:: What needs to be done ::
Write out the listing below exactly, and omit any images you find in it.

:: Source excerpt ::
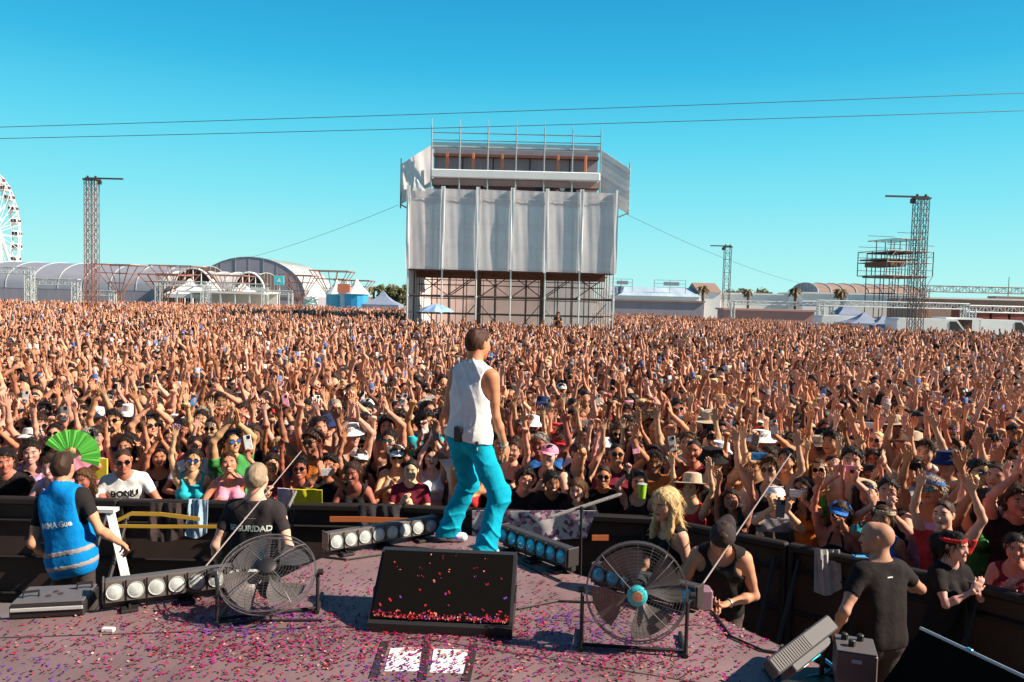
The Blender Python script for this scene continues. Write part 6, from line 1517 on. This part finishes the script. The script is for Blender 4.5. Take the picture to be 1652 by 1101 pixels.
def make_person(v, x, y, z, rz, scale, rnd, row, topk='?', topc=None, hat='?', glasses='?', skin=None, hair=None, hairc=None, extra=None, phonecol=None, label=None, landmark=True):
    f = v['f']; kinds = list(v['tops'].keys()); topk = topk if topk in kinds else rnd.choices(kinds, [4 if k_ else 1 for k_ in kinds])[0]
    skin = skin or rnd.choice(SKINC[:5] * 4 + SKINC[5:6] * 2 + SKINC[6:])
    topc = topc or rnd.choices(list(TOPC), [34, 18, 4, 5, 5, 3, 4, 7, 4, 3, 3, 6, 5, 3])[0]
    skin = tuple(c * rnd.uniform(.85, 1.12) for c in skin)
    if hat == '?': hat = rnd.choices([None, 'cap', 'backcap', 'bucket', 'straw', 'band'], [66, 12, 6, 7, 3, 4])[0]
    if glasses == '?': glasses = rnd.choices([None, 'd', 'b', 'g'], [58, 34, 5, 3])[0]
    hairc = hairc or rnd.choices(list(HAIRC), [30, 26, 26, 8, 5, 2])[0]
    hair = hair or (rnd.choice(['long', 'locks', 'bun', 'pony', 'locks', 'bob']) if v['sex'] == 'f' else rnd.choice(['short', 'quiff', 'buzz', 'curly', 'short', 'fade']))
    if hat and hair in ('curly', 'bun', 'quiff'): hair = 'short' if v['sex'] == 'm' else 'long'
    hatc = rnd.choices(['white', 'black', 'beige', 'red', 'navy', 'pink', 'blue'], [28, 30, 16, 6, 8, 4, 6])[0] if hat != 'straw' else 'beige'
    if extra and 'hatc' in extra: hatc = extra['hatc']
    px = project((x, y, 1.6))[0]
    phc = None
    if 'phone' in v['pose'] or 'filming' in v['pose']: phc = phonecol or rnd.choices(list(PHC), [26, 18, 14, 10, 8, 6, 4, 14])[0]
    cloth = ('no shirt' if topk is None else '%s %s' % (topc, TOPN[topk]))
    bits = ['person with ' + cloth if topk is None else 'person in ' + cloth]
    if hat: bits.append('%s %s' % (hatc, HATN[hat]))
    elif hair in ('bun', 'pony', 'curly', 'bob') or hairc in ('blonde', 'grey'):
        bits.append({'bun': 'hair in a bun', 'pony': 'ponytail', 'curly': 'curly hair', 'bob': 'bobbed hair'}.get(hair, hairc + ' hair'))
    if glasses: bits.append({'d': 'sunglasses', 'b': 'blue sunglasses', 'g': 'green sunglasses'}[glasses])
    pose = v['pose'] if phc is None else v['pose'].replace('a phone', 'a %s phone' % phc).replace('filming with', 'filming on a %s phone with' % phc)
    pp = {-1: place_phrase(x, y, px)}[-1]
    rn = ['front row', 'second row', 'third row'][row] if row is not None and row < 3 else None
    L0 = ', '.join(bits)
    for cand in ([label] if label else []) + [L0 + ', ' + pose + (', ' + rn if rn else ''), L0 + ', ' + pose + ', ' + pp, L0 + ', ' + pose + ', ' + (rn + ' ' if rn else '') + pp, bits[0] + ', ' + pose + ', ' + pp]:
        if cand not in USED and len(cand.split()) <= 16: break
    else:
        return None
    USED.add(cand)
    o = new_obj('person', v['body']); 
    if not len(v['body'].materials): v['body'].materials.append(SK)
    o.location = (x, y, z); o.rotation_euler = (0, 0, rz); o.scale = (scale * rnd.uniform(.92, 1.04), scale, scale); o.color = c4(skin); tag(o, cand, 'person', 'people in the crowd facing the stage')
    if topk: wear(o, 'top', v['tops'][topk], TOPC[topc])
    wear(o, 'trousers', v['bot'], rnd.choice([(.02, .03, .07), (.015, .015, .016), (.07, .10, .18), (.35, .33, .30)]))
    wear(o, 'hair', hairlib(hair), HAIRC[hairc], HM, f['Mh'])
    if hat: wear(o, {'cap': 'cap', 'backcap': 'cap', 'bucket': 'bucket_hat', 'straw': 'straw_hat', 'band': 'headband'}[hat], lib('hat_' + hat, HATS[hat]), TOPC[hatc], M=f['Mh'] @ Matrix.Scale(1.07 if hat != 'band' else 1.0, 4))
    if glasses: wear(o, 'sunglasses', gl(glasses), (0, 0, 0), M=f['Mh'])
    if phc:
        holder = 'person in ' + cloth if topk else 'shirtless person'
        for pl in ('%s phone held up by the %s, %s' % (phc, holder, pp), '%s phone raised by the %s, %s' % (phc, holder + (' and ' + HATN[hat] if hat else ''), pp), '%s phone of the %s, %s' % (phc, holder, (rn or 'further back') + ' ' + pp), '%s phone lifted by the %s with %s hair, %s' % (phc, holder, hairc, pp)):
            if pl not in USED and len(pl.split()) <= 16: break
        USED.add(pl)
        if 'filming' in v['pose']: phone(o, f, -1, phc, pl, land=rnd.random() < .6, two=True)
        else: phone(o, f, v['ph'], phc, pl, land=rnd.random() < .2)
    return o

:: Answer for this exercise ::
The Blender Python script for this scene continues. Write part 6, from line 1517 on. This part finishes the script. The script is for Blender 4.5. Take the picture to be 1652 by 1101 pixels.
def make_person(v, x, y, z, rz, scale, rnd, row, topk='?', topc=None, hat='?', glasses='?', skin=None, hair=None, hairc=None, extra=None, phonecol=None, label=None, landmark=True):
    f = v['f']; kinds = list(v['tops'].keys()); topk = topk if topk in kinds else rnd.choices(kinds, [4 if k_ else 1 for k_ in kinds])[0]
    skin = skin or rnd.choice(SKINC[:5] * 4 + SKINC[5:6] * 2 + SKINC[6:])
    topc = topc or rnd.choices(list(TOPC), [34, 18, 4, 5, 5, 3, 4, 7, 4, 3, 3, 6, 5, 3])[0]
    skin = tuple(c * rnd.uniform(.85, 1.12) for c in skin)
    if hat == '?': hat = rnd.choices([None, 'cap', 'backcap', 'bucket', 'straw', 'band'], [66, 12, 6, 7, 3, 4])[0]
    if glasses == '?': glasses = rnd.choices([None, 'd', 'b', 'g'], [58, 34, 5, 3])[0]
    hairc = hairc or rnd.choices(list(HAIRC), [30, 26, 26, 8, 5, 2])[0]
    hair = hair or (rnd.choice(['long', 'locks', 'bun', 'pony', 'locks', 'bob']) if v['sex'] == 'f' else rnd.choice(['short', 'quiff', 'buzz', 'curly', 'short', 'fade']))
    if hat and hair in ('curly', 'bun', 'quiff'): hair = 'short' if v['sex'] == 'm' else 'long'
    hatc = rnd.choices(['white', 'black', 'beige', 'red', 'navy', 'pink', 'blue'], [28, 30, 16, 6, 8, 4, 6])[0] if hat != 'straw' else 'beige'
    if extra and 'hatc' in extra: hatc = extra['hatc']
    px = project((x, y, 1.6))[0]
    phc = None
    if 'phone' in v['pose'] or 'filming' in v['pose']: phc = phonecol or rnd.choices(list(PHC), [26, 18, 14, 10, 8, 6, 4, 14])[0]
    cloth = ('no shirt' if topk is None else '%s %s' % (topc, TOPN[topk]))
    bits = ['person with ' + cloth if topk is None else 'person in ' + cloth]
    if hat: bits.append('%s %s' % (hatc, HATN[hat]))
    elif hair in ('bun', 'pony', 'curly', 'bob') or hairc in ('blonde', 'grey'):
        bits.append({'bun': 'hair in a bun', 'pony': 'ponytail', 'curly': 'curly hair', 'bob': 'bobbed hair'}.get(hair, hairc + ' hair'))
    if glasses: bits.append({'d': 'sunglasses', 'b': 'blue sunglasses', 'g': 'green sunglasses'}[glasses])
    pose = v['pose'] if phc is None else v['pose'].replace('a phone', 'a %s phone' % phc).replace('filming with', 'filming on a %s phone with' % phc)
    pp = {-1: place_phrase(x, y, px)}[-1]
    rn = ['front row', 'second row', 'third row'][row] if row is not None and row < 3 else None
    L0 = ', '.join(bits)
    for cand in ([label] if label else []) + [L0 + ', ' + pose + (', ' + rn if rn else ''), L0 + ', ' + pose + ', ' + pp, L0 + ', ' + pose + ', ' + (rn + ' ' if rn else '') + pp, bits[0] + ', ' + pose + ', ' + pp]:
        if cand not in USED and len(cand.split()) <= 16: break
    else:
        return None
    USED.add(cand)
    o = new_obj('person', v['body']); 
    if not len(v['body'].materials): v['body'].materials.append(SK)
    o.location = (x, y, z); o.rotation_euler = (0, 0, rz); o.scale = (scale * rnd.uniform(.92, 1.04), scale, scale); o.color = c4(skin); tag(o, cand, 'person', 'people in the crowd facing the stage')
    if topk: wear(o, 'top', v['tops'][topk], TOPC[topc])
    wear(o, 'trousers', v['bot'], rnd.choice([(.02, .03, .07), (.015, .015, .016), (.07, .10, .18), (.35, .33, .30)]))
    wear(o, 'hair', hairlib(hair), HAIRC[hairc], HM, f['Mh'])
    if hat: wear(o, {'cap': 'cap', 'backcap': 'cap', 'bucket': 'bucket_hat', 'straw': 'straw_hat', 'band': 'headband'}[hat], lib('hat_' + hat, HATS[hat]), TOPC[hatc], M=f['Mh'] @ Matrix.Scale(1.07 if hat != 'band' else 1.0, 4))
    if glasses: wear(o, 'sunglasses', gl(glasses), (0, 0, 0), M=f['Mh'])
    if phc:
        holder = 'person in ' + cloth if topk else 'shirtless person'
        for pl in ('%s phone held up by the %s, %s' % (phc, holder, pp), '%s phone raised by the %s, %s' % (phc, holder + (' and ' + HATN[hat] if hat else ''), pp), '%s phone of the %s, %s' % (phc, holder, (rn or 'further back') + ' ' + pp), '%s phone lifted by the %s with %s hair, %s' % (phc, holder, hairc, pp)):
            if pl not in USED and len(pl.split()) <= 16: break
        USED.add(pl)
        if 'filming' in v['pose']: phone(o, f, -1, phc, pl, land=rnd.random() < .6, two=True)
        else: phone(o, f, v['ph'], phc, pl, land=rnd.random() < .2)
    return o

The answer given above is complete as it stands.